What Do You Do After the Company Leaves?

The problems of straightening up in Superior

No one seems to know where the money will come from.
"If I have to beg at the legislature, I'll beg," says Superior schools superintendent Russell Hoffman, now in his third year on the job. "The last recourse is going back to the taxpayers, but I hate to ask them for a penny more."

Could Superior someday have to close its schools? "I don't even want to consider that possibility," says school board president (and newspaper editor) Yolanda Ewing, "but I suppose we have to talk about it. If you don't have a school, you don't have a community. That's it. This is too depressing to think about."

There's yet another problem: white flight. About forty high school students from Superior attend Ray High in Kearny, 22 miles away. Under state law, they can attend whatever high school they want, as long as that school's district will have them.

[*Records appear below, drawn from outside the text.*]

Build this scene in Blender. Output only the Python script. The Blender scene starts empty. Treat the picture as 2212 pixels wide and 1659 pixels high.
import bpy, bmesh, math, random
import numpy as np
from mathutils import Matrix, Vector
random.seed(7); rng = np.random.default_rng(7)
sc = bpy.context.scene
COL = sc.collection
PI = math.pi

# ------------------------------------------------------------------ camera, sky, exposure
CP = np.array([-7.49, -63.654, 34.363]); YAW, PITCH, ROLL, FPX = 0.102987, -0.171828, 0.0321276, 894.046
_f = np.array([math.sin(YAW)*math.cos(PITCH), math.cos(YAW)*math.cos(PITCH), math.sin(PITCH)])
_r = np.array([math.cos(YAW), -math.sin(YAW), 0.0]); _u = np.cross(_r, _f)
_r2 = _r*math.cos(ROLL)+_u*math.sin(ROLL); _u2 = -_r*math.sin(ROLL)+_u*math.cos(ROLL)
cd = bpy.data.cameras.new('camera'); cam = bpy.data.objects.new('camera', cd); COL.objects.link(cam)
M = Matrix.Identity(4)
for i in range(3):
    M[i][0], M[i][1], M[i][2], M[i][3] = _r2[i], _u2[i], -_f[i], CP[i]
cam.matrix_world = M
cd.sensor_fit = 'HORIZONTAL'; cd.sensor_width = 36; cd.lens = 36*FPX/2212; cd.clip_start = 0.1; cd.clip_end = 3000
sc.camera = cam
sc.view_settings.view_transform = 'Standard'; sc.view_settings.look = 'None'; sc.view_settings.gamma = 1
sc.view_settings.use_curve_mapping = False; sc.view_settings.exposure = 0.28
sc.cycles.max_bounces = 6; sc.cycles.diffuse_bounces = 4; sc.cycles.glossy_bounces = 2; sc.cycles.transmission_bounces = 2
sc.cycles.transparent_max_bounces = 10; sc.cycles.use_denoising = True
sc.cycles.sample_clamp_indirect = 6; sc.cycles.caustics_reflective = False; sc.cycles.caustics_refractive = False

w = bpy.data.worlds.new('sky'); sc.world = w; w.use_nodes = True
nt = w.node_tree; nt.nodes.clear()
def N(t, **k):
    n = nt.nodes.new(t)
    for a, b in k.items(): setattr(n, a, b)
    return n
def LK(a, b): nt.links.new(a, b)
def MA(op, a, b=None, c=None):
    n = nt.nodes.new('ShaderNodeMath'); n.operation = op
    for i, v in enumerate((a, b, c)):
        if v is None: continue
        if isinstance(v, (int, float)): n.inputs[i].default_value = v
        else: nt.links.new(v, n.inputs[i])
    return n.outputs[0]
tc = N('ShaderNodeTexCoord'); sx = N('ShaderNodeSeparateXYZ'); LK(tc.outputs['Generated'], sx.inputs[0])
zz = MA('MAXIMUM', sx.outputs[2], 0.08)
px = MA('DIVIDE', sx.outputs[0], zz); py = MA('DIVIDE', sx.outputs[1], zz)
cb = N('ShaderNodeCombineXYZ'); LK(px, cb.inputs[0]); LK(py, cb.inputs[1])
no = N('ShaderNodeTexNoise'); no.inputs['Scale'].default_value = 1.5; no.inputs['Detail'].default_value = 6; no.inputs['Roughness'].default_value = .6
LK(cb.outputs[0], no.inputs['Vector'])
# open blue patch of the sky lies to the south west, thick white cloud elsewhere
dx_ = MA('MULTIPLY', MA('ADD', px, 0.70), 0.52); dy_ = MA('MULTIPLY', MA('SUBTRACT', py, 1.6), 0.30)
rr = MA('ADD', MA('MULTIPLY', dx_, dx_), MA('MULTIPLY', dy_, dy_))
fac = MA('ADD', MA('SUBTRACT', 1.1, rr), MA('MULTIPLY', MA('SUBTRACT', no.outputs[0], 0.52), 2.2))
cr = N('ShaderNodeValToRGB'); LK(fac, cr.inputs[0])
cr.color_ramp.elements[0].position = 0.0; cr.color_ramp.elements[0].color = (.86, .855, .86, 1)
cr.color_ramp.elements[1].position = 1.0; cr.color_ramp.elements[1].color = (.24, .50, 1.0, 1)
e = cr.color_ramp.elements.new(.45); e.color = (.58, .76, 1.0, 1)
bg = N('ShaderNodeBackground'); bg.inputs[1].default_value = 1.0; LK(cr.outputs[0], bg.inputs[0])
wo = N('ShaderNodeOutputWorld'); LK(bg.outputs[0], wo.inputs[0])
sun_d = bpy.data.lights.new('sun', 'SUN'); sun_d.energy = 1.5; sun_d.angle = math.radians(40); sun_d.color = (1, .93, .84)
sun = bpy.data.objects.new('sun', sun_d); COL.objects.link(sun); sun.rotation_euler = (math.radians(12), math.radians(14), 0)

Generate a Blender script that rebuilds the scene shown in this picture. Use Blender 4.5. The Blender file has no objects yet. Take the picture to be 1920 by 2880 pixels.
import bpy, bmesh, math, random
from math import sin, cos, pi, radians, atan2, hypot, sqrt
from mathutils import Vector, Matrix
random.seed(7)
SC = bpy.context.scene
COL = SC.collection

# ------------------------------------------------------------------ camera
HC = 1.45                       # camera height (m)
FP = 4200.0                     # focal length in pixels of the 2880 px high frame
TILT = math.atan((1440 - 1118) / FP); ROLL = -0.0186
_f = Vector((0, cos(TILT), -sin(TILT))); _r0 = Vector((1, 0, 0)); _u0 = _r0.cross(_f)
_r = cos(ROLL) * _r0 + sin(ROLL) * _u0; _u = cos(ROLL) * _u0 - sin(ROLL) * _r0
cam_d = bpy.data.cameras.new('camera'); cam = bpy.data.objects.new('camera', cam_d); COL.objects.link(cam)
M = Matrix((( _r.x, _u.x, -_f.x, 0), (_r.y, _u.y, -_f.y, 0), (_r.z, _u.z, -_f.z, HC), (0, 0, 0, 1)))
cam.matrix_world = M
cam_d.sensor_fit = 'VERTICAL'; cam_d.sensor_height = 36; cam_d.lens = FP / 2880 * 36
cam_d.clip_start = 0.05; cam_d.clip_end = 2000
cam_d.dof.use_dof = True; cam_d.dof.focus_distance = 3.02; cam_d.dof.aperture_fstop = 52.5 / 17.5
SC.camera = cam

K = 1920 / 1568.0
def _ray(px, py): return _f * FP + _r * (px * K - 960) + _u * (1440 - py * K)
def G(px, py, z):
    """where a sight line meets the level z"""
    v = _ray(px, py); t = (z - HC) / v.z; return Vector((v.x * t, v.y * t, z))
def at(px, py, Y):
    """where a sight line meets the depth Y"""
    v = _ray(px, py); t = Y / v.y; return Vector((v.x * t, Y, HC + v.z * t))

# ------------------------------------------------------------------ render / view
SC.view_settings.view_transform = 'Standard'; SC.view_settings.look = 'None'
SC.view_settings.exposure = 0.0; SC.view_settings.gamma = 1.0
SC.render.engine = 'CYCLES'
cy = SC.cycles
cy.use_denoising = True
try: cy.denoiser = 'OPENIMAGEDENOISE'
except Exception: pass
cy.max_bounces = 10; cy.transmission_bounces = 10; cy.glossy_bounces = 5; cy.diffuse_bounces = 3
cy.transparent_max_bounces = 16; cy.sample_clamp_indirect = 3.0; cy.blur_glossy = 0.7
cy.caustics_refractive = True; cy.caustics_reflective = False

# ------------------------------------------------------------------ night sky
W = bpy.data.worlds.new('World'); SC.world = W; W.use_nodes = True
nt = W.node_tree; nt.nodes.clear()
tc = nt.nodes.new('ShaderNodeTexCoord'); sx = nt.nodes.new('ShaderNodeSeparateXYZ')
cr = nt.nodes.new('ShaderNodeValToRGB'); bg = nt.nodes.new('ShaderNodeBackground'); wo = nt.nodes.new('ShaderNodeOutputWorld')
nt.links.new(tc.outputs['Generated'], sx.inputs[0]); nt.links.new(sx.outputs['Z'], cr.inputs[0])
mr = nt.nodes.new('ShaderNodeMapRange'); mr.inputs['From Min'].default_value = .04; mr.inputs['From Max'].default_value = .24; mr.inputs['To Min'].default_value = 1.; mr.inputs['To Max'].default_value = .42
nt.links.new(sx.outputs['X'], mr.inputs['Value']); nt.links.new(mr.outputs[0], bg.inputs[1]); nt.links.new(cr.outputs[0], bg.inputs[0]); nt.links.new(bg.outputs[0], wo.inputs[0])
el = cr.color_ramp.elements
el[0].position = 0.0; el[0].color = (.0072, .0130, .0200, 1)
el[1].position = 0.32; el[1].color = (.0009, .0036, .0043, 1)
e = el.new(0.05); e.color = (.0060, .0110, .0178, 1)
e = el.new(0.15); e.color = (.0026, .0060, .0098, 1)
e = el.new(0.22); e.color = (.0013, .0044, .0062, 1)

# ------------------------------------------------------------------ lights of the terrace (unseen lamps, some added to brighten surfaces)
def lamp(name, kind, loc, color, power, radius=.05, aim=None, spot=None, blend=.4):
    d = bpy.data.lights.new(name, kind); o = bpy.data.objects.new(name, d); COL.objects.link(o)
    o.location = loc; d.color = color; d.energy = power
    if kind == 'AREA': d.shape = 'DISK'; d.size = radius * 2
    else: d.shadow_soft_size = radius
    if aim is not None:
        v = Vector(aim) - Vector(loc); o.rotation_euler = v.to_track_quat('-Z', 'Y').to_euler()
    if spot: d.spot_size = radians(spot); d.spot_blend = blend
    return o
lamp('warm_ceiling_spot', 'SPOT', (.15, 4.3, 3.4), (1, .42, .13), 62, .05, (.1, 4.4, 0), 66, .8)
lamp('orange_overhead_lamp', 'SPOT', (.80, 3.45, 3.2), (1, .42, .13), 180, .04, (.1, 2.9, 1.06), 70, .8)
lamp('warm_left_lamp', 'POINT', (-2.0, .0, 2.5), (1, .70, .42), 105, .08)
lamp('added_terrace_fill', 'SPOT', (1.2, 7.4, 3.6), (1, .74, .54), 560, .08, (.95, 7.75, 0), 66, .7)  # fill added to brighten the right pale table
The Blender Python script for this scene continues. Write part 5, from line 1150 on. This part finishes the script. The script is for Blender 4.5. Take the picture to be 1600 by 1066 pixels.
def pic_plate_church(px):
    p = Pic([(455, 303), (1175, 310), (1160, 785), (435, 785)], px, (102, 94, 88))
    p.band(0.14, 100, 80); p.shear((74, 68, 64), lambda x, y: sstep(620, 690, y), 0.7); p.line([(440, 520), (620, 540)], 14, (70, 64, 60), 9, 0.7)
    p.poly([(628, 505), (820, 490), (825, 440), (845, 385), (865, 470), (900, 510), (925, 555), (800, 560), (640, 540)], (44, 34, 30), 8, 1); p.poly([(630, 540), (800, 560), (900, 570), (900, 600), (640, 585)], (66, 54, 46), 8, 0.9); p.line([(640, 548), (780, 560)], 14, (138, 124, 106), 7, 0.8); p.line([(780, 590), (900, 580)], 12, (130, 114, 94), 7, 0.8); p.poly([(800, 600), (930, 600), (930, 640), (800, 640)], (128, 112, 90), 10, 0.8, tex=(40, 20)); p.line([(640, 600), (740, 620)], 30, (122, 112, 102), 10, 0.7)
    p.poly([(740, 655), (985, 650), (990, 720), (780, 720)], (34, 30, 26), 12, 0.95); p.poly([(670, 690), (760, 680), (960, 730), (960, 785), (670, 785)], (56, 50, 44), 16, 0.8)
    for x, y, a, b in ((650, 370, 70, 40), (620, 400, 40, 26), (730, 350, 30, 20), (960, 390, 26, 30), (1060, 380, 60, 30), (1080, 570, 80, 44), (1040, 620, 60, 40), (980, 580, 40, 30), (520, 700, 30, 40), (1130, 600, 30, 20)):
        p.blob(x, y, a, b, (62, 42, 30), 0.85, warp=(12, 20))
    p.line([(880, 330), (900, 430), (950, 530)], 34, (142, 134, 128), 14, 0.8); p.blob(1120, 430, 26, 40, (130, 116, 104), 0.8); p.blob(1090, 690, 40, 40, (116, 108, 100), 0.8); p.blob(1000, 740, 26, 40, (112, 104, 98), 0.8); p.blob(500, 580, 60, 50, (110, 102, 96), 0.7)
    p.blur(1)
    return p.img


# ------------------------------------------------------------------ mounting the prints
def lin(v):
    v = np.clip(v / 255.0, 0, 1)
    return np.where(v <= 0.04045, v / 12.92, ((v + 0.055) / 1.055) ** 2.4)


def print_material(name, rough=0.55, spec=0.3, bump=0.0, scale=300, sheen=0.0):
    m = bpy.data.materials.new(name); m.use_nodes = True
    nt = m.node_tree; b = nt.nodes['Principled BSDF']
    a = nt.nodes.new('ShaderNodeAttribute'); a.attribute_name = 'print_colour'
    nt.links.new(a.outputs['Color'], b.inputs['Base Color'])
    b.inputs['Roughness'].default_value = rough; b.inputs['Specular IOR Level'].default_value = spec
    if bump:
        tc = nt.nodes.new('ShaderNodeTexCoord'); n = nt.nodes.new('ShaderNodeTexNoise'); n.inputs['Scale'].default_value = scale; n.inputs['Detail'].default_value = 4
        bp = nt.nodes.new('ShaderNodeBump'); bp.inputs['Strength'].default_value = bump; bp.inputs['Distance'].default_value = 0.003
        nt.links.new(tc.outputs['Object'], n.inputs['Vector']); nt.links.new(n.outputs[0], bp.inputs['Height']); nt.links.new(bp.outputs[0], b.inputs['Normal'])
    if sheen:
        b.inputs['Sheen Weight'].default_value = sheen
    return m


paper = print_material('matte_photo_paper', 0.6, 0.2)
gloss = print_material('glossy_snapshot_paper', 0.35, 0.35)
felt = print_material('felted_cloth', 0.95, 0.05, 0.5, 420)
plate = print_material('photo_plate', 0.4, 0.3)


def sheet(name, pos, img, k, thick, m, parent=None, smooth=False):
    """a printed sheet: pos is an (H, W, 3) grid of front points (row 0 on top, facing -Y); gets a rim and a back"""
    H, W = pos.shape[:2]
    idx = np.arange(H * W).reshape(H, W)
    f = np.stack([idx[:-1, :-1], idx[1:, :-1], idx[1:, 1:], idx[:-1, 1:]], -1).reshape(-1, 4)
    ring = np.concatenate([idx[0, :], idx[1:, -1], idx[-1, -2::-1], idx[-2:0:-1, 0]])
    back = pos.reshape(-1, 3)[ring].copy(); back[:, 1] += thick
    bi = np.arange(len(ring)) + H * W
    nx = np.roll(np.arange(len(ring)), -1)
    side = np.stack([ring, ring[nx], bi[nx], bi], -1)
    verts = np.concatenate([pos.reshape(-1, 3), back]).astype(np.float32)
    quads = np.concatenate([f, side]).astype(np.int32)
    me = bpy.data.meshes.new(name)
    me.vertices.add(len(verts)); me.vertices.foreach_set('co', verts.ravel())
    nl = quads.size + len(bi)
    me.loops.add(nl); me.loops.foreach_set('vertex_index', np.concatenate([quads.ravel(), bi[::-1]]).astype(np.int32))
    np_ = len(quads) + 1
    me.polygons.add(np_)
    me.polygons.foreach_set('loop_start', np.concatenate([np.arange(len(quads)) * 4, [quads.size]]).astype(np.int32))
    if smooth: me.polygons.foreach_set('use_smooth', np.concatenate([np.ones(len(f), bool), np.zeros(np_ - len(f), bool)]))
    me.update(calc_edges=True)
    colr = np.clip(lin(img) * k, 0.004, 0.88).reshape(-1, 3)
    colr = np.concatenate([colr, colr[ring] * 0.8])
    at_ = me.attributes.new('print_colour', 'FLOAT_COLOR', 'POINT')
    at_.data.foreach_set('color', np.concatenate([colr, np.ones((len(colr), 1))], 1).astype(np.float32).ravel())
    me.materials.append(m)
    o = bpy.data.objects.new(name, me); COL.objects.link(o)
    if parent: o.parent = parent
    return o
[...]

"Twenty percent of the kids in Superior are Anglo, but half of the students that go to school elsewhere are Anglo," says Hoffman. "That's white flight. Our teachers are good teachers, and I'm not just saying that. It's the tools we give them to work with that trouble us. Doggone it, there's an inequity. Better facilities have a direct bearing on better education."

Trying to get someone to look at his plight, Hoffman wrote last October to the federal Office of Civil Rights, complaining of a "pattern of segregation." The feds didn't write back. After Hoffman pestered them with a few calls, an official told him that maybe the Justice Department could help. Hoffman hasn't contacted Justice yet.

"What might have to happen isn't pleasant," he says. "Maybe if some parents in Superior think that their kids aren't getting equal educational opportunities or are somehow being discriminated against and sue the state, we might get some help. I don't believe in management by crisis or management by Band-Aid, but it's pretty desperate. Make that very desperate."

Superior native Buck McRae, a 1988 Ray High graduate, says he switched schools for good reason. "I'm white, but that had nothing to do with it," says McRae, who has been hanging around Superior mulling his future since he graduated last May. "I wanted to take ROTC, and I couldn't get that here. I'm going to try to make something out of my life, and it's not going to be here. Going to Ray was my first step out. I'll get out of here, yes, sir."

It galls Russ Hoffman each school day morning when the Ray district sends a bus to the outskirts of Superior. "I'm just waiting for that sucker to come inside our town limits," he says. "I don't know what I'll do."

MERCHANT JOHN MITCHELL settles into his easy chair, getting ready to take his afternoon nap. After more than seventy years in Superior, he's playing out the string. Sometimes, he dwells on the old days.

"Was a hell of a place at one time," he says. "Was."
Superior was booming in 1916 when Mitchell Tibshraeny moved to town. Tibshraeny changed his last name to Mitchell and opened a clothing store. His son John graduated from Superior High in 1927, attended the University of Arizona for a year, then worked as an underground miner in Superior for a decade. A decorated hero in World War II, John Mitchell returned home and, in 1948, opened his own shop, the one he now refuses to board up.

He resists moving to the Valley. "I won't do it," Mitchell says. "My wife sometimes tells me she wouldn't mind trying someplace new one of these days."

Virginia Mitchell, a popular town councilmember, continues to iron some shirts. "No comment," she says.

John Mitchell stares out his sliding-glass doors toward nearby Superior High School. "I tell these kids, these Mexican kids," he says, "to get their education and then get out of here. I know, maybe I shouldn't talk like that. But hell, I've been here since 1916, so I should know what's up. You have to face reality.